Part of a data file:

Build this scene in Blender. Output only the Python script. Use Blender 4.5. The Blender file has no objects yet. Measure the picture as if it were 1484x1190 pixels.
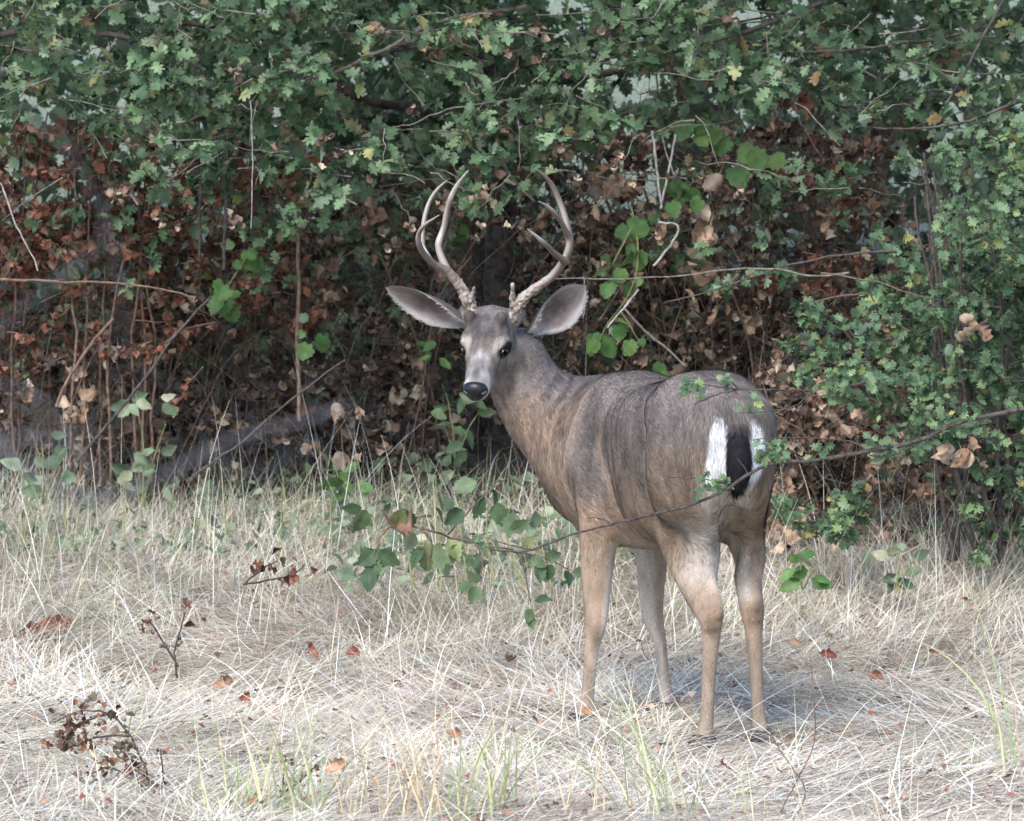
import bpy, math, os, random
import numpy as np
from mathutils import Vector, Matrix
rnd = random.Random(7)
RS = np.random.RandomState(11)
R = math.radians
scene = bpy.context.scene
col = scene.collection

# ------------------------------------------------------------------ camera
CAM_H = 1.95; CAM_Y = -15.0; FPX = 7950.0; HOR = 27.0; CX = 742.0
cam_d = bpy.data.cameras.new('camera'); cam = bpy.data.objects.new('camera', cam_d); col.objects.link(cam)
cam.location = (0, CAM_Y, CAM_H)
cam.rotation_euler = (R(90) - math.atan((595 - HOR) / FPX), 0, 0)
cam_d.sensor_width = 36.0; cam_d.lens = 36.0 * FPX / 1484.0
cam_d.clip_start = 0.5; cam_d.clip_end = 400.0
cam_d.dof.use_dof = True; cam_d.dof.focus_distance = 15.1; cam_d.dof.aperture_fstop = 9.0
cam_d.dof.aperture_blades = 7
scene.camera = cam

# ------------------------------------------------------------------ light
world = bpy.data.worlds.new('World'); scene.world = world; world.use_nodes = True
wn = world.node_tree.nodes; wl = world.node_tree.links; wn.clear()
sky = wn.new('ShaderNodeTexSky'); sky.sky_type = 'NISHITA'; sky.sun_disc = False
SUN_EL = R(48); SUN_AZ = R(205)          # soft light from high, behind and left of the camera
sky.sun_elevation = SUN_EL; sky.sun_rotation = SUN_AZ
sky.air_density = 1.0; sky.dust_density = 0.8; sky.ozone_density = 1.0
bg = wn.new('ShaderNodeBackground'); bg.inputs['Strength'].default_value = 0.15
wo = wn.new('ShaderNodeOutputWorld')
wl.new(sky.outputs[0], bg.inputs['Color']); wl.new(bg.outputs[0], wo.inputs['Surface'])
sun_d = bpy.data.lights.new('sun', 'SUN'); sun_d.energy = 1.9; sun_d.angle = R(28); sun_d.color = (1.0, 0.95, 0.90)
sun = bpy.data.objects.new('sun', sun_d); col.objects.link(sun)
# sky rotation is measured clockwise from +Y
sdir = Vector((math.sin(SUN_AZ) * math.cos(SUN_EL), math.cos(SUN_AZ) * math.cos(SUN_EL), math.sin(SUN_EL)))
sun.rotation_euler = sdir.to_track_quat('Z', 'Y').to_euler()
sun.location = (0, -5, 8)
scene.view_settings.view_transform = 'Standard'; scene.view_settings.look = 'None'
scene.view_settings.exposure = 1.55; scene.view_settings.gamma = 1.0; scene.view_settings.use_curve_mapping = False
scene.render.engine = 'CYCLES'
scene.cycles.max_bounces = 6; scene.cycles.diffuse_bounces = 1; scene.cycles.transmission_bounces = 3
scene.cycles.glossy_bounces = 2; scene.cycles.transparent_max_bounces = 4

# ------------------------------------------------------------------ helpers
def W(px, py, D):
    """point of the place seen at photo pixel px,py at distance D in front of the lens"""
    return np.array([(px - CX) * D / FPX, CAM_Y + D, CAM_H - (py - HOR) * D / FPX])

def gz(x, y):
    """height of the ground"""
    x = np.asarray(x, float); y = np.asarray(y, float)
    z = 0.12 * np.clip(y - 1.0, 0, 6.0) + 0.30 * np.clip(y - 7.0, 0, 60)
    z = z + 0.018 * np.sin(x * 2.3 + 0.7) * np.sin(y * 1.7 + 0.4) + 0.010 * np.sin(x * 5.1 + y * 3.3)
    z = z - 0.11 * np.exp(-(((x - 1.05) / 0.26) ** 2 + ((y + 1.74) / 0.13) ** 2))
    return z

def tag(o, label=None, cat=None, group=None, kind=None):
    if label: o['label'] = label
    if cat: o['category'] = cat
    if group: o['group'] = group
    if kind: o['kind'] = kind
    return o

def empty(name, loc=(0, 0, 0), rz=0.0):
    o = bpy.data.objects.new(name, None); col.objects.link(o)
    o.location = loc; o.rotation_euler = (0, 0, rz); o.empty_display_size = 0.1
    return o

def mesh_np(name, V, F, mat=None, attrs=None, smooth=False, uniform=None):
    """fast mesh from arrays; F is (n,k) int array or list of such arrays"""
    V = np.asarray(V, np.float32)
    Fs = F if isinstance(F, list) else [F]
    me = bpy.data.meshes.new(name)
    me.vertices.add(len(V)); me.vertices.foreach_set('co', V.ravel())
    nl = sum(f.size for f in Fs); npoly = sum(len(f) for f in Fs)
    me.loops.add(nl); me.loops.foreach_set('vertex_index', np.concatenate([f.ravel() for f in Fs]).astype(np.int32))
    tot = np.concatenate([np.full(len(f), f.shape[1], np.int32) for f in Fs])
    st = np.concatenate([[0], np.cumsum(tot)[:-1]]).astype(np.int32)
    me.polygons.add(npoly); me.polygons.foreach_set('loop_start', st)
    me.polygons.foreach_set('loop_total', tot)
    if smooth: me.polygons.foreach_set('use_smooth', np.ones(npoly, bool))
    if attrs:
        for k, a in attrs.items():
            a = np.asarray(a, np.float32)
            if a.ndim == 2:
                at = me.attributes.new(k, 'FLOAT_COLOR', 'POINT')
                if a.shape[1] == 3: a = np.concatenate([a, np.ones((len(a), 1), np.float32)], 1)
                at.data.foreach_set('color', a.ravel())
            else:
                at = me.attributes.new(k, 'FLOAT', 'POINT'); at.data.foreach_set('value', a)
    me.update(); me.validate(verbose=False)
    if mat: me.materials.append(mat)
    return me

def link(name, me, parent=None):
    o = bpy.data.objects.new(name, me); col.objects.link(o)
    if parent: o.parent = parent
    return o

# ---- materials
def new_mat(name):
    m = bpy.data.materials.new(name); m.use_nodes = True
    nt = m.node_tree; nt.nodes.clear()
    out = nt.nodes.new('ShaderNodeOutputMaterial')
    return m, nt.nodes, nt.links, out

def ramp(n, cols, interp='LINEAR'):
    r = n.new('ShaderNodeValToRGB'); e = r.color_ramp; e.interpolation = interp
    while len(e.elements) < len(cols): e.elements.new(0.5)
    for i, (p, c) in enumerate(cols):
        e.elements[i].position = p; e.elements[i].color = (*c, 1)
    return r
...
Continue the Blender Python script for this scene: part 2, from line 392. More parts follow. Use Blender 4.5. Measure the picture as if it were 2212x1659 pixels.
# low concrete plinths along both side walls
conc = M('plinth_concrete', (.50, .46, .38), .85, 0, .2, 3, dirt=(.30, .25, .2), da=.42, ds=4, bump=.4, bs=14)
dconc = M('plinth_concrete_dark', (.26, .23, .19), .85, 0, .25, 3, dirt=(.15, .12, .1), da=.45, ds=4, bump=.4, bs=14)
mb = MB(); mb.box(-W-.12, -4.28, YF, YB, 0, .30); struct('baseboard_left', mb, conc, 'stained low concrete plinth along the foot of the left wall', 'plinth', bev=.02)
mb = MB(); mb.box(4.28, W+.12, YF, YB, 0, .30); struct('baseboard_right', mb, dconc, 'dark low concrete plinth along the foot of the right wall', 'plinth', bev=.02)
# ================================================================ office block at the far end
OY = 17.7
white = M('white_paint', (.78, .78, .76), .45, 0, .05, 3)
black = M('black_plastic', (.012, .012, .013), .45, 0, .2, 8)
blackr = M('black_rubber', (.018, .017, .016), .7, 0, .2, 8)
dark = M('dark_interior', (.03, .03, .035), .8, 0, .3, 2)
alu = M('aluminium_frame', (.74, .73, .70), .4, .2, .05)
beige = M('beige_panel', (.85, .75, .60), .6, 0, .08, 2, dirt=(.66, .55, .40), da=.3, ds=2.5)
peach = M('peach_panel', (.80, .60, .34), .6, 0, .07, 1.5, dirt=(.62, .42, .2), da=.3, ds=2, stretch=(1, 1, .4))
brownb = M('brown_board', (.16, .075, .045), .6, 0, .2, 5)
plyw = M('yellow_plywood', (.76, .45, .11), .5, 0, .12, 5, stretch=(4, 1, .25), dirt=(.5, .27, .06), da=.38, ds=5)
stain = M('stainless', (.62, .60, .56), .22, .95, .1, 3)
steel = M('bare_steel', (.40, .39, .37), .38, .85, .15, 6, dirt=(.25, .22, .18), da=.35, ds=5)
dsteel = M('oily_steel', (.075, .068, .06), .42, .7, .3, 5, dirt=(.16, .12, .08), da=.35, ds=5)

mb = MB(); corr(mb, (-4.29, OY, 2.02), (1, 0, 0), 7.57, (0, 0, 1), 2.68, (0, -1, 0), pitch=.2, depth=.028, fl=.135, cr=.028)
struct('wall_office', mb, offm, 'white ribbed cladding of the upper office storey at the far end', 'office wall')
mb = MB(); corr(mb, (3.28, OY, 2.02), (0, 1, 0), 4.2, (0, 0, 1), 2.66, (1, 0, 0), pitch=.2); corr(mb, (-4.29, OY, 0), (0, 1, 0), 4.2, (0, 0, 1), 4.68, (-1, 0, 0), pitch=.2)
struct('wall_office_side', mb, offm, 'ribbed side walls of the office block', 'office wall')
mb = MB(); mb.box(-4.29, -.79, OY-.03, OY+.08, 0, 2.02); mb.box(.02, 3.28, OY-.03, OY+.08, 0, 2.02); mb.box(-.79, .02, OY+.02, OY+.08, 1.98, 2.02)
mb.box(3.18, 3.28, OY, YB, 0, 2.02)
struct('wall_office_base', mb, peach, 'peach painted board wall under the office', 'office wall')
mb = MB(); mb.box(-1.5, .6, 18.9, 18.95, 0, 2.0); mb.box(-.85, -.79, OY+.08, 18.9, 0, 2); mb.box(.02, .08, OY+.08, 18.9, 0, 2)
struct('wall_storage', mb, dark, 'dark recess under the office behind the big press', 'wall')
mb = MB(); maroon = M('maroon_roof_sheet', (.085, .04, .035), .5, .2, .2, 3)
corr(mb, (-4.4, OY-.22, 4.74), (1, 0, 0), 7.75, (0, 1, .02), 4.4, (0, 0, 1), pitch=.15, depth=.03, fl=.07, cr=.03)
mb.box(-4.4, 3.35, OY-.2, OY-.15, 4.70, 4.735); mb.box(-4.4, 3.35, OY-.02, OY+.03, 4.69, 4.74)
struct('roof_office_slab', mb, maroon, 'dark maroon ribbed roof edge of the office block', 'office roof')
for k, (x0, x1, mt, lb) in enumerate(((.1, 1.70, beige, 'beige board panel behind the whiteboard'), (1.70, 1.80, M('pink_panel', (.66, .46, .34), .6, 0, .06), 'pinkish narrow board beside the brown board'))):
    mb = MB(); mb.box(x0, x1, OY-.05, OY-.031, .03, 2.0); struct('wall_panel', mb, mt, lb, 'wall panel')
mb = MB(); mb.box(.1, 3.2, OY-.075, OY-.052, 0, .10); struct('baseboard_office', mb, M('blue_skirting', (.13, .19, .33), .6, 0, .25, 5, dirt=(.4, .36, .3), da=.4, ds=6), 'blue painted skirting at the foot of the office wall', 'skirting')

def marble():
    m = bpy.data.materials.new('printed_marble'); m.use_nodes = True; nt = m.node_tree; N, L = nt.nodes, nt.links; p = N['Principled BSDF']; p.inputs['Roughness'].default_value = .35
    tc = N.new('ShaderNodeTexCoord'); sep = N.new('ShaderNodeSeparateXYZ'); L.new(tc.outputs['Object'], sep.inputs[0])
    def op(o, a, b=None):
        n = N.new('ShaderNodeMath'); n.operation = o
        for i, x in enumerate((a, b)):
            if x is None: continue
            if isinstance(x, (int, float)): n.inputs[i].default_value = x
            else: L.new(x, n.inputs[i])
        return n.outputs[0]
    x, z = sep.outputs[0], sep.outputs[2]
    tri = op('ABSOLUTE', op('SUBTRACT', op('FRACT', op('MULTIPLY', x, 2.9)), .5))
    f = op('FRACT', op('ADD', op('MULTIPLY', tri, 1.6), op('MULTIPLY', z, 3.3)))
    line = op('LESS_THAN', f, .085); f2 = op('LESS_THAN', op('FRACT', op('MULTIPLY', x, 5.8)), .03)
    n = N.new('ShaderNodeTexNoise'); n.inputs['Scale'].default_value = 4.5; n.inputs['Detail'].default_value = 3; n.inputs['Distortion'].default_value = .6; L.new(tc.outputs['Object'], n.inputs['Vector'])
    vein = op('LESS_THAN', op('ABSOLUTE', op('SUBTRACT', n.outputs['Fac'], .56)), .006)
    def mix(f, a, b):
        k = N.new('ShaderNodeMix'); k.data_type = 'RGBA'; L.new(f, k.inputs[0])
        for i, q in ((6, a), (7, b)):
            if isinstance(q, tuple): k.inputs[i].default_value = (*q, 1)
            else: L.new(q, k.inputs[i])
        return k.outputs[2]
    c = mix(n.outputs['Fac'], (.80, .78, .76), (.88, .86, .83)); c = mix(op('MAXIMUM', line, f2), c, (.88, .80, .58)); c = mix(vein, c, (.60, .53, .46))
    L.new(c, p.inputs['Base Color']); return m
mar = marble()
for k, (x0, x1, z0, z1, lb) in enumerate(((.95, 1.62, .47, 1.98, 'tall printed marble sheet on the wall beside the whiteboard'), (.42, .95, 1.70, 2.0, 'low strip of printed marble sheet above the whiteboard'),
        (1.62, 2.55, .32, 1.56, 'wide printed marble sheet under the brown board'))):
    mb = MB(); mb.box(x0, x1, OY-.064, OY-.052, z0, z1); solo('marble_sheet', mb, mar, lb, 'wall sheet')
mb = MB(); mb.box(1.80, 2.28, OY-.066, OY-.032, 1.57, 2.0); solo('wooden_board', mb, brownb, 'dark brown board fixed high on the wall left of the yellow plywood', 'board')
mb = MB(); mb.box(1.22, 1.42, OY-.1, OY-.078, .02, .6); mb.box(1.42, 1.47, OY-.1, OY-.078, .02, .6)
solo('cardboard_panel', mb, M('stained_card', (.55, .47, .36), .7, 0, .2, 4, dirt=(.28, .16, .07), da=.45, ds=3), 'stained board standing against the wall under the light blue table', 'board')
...
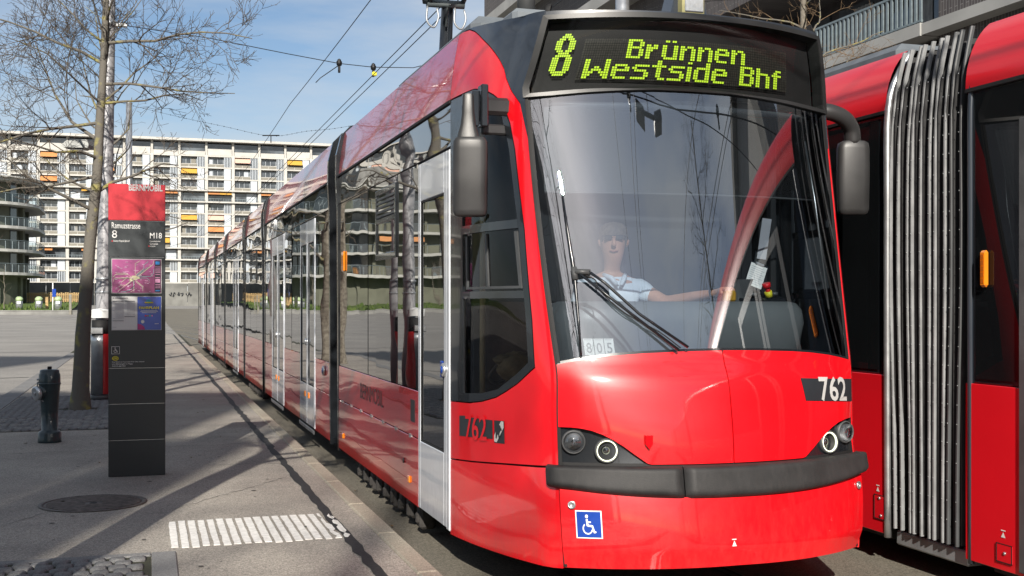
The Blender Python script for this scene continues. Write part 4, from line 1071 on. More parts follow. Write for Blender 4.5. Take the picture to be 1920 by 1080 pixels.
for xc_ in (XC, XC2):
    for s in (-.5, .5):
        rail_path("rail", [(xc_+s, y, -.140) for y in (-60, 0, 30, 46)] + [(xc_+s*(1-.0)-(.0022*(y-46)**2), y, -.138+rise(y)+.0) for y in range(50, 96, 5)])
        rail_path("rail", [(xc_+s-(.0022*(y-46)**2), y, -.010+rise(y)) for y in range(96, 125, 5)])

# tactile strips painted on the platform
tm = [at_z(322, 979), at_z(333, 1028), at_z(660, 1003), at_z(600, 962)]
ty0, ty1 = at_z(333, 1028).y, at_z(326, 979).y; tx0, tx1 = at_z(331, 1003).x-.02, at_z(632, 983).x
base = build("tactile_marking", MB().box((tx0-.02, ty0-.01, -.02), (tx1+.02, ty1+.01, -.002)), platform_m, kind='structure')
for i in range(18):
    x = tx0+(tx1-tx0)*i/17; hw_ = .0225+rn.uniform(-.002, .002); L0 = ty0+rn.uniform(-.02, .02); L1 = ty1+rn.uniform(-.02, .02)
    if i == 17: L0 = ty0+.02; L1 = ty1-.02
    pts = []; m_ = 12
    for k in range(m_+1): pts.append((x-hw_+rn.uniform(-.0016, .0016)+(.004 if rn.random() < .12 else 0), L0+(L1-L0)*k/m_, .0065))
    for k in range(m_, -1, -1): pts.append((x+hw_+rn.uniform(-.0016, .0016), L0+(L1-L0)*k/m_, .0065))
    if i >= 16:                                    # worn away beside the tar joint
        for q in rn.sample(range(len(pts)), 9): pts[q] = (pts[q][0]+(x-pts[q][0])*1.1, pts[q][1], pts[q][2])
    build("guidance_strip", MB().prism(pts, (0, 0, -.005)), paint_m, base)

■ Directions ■
Make an exact copy of the lines from the one holding "Build this scene" through the one holding "scene.camera = cam", end lines included, without the pictures.

■ The answer ■
Build this scene in Blender. Output only the Python script. Use Blender 4.5. The Blender file has no objects yet. Measure the picture as if it were 1484x1190 pixels.
import bpy, math, os, random
import numpy as np
from mathutils import Vector, Matrix
rnd = random.Random(7)
RS = np.random.RandomState(11)
R = math.radians
scene = bpy.context.scene
col = scene.collection

# ------------------------------------------------------------------ camera
CAM_H = 1.95; CAM_Y = -15.0; FPX = 7950.0; HOR = 27.0; CX = 742.0
cam_d = bpy.data.cameras.new('camera'); cam = bpy.data.objects.new('camera', cam_d); col.objects.link(cam)
cam.location = (0, CAM_Y, CAM_H)
cam.rotation_euler = (R(90) - math.atan((595 - HOR) / FPX), 0, 0)
cam_d.sensor_width = 36.0; cam_d.lens = 36.0 * FPX / 1484.0
cam_d.clip_start = 0.5; cam_d.clip_end = 400.0
cam_d.dof.use_dof = True; cam_d.dof.focus_distance = 15.1; cam_d.dof.aperture_fstop = 9.0
cam_d.dof.aperture_blades = 7
scene.camera = cam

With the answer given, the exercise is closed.